Nada se diz no mundo ocidental acerca de outros sistemas bancários.
Mas existem. E funcionam.
A ideia pela qual um banco pode viver só graças aos interesses maturados sobre o dinheiro emprestado é falsa.
É um ideia cómoda para os bancos do sistema capitalista (isso é, o nosso), pois permite que bancos e investidores possam ganhar dinheiro a partir de dinheiro; não só com os empréstimos, mas também com outras aplicações financeiras, como os derivados e os future.
Mas, tal como afirmado, é uma ideia falsa.

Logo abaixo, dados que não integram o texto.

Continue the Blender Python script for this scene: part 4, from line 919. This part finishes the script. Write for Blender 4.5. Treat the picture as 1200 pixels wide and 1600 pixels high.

De facto, existe um sistema bancário baseado numa ideia simples e contrária: não se pode ganhar dinheiro a partir de dinheiro. Em outras palavras: os juros não são permitidos.
Este sistema é o islâmico.
Antes de proceder na descrição deste modelo, reflectimos numa simples questão: qual a diferença entre “juro” e “usura”?
Resposta: nenhuma.
Usura é o nome dado à prática de cobrar juros excessivos pelo empréstimo de uma determinada quantia de dinheiro.
Mas quem decide quando os juros são excessivos?
A lei. E a lei é criada pelos homens, os quais podem altera-la em qualquer altura.
De facto, até à Idade Média a palavra usura era utilizada como sinonimo de juro. Essa prática era proibida, pois acreditava-se que dinheiro não poderia gerar dinheiro. A cobrança de juros era considerada uma forma de explorar uma pessoa que estava a passar por uma situação difícil, portanto todos os empréstimos financeiros deveriam ser realizados sem cobrança de taxas.
Depois, os pensadores do século XV começaram a achar justo que o credor recebesse uma parte dos lucros obtidos com o empréstimo, sob a forma de juros.
Explorar uma pessoa que estava a passar por uma situação difícil tornou-se legitimo. E esta chama-se “evolução”.
Na aldeia egípcia de Mit Ghamr nasceu a finança islâmica. Era o ano 1963. Tratava-se duma pequena caixa rural fundada tendo como modelo as homólogas alemãs e fornecia micro-credito aos pequenos empreendedores privados, favorecendo também o hábito da poupança.
Tudo sem juros.
A primeira grande crise petrolífera (1973-74) forneceu ao Países Árabes os fundos para implementar as instituições financeiras islâmicas.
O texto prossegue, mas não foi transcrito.